By Daisy Hernandez Jun 16, 2010

Yahya Wehelie, from Fairfax, Virginia, US, displays his US passport in Cairo, Egypt. Wehelie has been stuck in Egypt for the last six weeks because his name was on a U.S. no-fly list due to people he met during a trip to Yemen. (AP Photo/Ben Curtis)

It used to be that a worried, immigrant mother could ship her wayward American-born son back to the homeland in the hopes that some time among his people would straighten him out and, more importantly, land him a good wife. Those days are over. 

Shamsa Noor, a Somali immigrant mom in Virginia, tells the New York Times that she and her husband insisted in 2008 that their son, Yahya Wehelie, go abroad after he was arrested for reckless driving and carrying pot. Wehelie, 26, headed to Yemen where apparently it’s cheap to study Arabic and find a good wife. It’s also where Umar Farouk Abdulmutallab, the so-called "Dec. 25 bomber," was allegedly trained. Fast-forward and today Wehelie is in transit limbo in Cairo. The F.B.I. has questioned him for connections to a New Jersey man accused of joining Al Qaeda but they haven’t arrested Wehelie. Still, he remains on the no-fly list.

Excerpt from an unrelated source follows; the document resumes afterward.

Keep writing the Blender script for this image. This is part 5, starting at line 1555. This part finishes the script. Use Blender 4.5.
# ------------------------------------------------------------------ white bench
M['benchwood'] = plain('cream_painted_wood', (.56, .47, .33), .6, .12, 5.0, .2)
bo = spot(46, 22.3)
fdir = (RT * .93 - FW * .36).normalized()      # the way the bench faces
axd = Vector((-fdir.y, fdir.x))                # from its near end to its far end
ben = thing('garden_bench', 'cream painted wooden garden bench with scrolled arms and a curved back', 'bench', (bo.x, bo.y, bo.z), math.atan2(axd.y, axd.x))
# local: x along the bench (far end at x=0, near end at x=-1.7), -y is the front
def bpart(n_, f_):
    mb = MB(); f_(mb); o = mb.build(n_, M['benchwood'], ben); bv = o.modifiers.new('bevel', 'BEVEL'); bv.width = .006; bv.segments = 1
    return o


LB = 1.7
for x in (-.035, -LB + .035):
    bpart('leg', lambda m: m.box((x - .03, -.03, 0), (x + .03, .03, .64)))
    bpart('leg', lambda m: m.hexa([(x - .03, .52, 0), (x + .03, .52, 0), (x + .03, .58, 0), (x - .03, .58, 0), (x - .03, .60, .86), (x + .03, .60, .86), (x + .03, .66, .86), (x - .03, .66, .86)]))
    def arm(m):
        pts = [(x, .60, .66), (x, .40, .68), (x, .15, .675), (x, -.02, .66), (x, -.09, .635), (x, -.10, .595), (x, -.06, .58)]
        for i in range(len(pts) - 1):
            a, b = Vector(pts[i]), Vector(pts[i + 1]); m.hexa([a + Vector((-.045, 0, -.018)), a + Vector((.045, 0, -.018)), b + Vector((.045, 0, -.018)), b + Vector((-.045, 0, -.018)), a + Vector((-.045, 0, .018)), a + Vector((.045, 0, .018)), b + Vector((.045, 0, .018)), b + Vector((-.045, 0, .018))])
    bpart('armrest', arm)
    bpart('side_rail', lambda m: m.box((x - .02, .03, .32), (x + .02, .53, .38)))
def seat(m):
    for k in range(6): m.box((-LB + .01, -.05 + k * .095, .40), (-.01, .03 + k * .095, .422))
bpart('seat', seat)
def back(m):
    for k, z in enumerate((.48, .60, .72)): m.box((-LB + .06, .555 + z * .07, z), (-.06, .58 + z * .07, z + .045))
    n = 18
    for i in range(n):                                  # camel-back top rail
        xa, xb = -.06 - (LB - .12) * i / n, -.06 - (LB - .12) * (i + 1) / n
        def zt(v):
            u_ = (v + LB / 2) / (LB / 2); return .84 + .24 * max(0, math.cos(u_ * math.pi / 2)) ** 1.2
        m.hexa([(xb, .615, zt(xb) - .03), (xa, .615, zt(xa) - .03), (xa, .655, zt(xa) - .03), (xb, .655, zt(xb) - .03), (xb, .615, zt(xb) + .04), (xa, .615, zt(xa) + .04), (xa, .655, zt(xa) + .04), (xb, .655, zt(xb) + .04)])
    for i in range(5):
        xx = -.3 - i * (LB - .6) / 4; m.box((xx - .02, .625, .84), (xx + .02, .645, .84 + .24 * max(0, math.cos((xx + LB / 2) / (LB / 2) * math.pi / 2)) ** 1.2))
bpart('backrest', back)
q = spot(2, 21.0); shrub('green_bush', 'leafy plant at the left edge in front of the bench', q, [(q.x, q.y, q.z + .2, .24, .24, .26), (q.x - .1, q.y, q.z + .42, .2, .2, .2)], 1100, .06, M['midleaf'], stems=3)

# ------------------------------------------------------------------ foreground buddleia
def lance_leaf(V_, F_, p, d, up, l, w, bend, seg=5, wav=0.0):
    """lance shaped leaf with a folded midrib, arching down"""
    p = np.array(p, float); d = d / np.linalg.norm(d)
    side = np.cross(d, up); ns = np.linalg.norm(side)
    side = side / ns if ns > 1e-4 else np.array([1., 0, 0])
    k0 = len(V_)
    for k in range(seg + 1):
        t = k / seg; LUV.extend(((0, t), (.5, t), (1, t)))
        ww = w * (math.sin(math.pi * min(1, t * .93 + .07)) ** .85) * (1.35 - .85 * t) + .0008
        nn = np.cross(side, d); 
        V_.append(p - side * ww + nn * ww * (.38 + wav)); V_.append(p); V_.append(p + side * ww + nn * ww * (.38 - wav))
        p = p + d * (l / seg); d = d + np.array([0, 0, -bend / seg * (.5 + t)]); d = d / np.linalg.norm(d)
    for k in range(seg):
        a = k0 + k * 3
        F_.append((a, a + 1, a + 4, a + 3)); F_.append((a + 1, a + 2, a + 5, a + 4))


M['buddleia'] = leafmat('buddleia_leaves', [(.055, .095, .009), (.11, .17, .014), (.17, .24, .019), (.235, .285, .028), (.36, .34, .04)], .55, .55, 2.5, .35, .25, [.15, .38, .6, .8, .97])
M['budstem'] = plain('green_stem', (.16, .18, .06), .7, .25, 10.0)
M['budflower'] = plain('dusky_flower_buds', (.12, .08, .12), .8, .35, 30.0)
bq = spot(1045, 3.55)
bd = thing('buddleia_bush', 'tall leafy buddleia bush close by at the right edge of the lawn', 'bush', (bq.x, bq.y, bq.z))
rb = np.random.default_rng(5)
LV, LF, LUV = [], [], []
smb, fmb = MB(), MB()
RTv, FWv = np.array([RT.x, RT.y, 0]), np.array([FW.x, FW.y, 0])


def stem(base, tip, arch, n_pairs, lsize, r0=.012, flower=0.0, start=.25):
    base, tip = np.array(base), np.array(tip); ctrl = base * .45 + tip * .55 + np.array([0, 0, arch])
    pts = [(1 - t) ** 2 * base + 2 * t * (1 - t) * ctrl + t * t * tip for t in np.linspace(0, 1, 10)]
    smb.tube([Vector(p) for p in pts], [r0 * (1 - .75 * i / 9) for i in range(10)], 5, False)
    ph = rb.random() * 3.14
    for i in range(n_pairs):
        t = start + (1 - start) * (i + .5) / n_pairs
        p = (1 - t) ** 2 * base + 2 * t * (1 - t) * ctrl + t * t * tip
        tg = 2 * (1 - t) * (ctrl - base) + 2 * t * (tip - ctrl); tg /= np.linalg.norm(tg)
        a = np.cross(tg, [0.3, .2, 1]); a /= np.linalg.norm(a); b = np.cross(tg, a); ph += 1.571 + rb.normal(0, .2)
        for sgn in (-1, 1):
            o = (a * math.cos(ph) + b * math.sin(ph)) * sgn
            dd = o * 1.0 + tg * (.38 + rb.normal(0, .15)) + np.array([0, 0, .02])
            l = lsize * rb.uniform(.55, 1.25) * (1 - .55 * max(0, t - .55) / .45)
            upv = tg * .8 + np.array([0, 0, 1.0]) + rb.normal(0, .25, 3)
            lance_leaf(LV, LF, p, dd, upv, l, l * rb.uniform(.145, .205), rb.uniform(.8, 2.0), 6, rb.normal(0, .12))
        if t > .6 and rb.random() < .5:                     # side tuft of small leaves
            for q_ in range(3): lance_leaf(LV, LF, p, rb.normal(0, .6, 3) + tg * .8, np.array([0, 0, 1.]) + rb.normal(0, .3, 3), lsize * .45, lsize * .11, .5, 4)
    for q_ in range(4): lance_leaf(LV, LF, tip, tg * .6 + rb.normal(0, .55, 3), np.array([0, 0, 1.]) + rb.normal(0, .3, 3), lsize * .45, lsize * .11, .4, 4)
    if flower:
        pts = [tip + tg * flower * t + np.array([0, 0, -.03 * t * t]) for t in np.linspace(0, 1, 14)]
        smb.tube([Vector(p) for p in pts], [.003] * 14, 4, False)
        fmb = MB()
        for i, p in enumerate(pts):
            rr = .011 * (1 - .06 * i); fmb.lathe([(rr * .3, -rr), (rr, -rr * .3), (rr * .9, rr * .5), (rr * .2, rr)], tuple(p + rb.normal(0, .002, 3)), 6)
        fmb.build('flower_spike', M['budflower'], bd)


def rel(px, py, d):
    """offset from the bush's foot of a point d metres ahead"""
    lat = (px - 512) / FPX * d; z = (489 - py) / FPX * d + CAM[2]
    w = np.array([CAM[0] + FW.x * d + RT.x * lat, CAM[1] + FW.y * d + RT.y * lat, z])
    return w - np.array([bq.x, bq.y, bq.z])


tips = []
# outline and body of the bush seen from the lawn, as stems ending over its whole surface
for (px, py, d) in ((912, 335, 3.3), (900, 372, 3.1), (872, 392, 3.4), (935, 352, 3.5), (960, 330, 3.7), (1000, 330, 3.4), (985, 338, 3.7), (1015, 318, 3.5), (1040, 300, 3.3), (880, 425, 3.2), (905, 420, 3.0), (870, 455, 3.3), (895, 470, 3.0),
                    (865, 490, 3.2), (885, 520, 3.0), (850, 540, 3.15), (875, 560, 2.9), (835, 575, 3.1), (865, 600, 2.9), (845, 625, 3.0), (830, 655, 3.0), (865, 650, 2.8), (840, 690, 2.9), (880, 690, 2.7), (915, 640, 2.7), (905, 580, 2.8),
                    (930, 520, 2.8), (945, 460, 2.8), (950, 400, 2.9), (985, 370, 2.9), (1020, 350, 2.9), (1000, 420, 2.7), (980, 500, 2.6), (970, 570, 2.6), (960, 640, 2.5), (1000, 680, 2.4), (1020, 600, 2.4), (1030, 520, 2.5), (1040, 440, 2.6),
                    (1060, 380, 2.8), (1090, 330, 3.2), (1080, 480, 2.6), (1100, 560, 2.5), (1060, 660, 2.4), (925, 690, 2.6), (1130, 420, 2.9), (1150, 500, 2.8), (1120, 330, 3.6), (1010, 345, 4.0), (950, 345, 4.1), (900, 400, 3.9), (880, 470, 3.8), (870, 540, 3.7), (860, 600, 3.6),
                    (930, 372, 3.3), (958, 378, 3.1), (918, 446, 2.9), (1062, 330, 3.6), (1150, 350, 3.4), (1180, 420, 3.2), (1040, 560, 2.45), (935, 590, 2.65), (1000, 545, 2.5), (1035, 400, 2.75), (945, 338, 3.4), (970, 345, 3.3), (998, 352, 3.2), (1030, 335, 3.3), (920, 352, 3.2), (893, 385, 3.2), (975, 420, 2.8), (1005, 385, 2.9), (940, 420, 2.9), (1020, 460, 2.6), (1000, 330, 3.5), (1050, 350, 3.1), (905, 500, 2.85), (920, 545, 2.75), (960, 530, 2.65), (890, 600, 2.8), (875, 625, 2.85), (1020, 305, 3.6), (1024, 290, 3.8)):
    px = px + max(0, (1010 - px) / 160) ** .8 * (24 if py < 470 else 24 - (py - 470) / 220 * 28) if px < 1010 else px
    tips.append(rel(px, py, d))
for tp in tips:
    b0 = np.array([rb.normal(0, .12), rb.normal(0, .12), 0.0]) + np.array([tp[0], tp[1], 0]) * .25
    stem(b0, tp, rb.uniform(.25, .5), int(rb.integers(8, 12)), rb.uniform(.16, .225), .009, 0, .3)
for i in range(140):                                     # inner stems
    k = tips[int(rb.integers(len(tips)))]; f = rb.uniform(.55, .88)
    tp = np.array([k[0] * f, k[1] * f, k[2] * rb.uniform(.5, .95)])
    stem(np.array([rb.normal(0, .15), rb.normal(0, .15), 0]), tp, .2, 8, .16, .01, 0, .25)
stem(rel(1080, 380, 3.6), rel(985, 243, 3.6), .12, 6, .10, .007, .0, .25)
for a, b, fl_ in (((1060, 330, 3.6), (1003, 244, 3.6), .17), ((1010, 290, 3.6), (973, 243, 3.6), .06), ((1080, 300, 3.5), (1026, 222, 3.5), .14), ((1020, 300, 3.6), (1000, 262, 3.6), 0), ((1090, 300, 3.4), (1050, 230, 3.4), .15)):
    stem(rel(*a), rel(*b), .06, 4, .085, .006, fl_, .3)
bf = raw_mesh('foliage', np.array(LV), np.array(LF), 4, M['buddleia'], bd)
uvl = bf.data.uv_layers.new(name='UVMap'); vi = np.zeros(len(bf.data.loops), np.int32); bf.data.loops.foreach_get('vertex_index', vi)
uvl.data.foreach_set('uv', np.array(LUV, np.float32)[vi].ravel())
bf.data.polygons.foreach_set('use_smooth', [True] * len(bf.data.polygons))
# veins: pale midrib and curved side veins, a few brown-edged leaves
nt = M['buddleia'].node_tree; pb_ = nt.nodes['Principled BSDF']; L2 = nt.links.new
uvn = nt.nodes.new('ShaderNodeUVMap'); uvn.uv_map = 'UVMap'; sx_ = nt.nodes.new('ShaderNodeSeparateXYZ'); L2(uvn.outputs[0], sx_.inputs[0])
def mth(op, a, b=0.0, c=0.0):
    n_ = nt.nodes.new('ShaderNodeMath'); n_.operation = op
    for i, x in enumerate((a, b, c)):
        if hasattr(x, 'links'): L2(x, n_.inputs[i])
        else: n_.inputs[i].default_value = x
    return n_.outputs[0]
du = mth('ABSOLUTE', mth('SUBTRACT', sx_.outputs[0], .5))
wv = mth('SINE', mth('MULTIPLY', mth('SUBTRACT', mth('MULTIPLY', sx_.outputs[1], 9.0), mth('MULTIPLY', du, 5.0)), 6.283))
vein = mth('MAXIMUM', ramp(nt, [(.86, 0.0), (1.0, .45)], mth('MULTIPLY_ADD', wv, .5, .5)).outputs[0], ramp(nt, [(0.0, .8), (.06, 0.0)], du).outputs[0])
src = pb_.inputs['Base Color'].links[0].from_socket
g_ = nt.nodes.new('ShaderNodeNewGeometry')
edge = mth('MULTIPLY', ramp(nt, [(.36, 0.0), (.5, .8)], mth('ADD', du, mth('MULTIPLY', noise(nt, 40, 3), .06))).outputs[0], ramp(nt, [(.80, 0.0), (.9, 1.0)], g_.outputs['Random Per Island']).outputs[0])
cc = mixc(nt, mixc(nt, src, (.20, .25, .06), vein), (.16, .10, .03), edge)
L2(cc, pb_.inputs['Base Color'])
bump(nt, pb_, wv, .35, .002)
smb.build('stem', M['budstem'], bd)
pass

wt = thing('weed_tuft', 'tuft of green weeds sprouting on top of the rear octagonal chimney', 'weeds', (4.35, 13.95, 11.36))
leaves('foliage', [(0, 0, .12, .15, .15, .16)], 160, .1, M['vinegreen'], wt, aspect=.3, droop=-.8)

The Times reports that the number of names on the no-fly list has doubled to 8,000 since the Dec. 25 attempted bombing. It’s a disturbing finding considering, as Channing Kennedy pointed out recently, that Obama’s new security strategy focuses on the threat posed by brown, U.S.-born terrorists.

So far, Wehelie seems to be having an easier time than his younger brother, Yusuf, 19, who was questioned by the F.B.I., then turned over to Egyptian security forces. The executive director of the Council of American-Islamic Relations told the Times that Yusuf was blindfolded, then chained to a wall and "roughed up" before being put on a plane back home.

Wehelie, who did marry a Somali woman during his time in Yemen, remains in Cairo.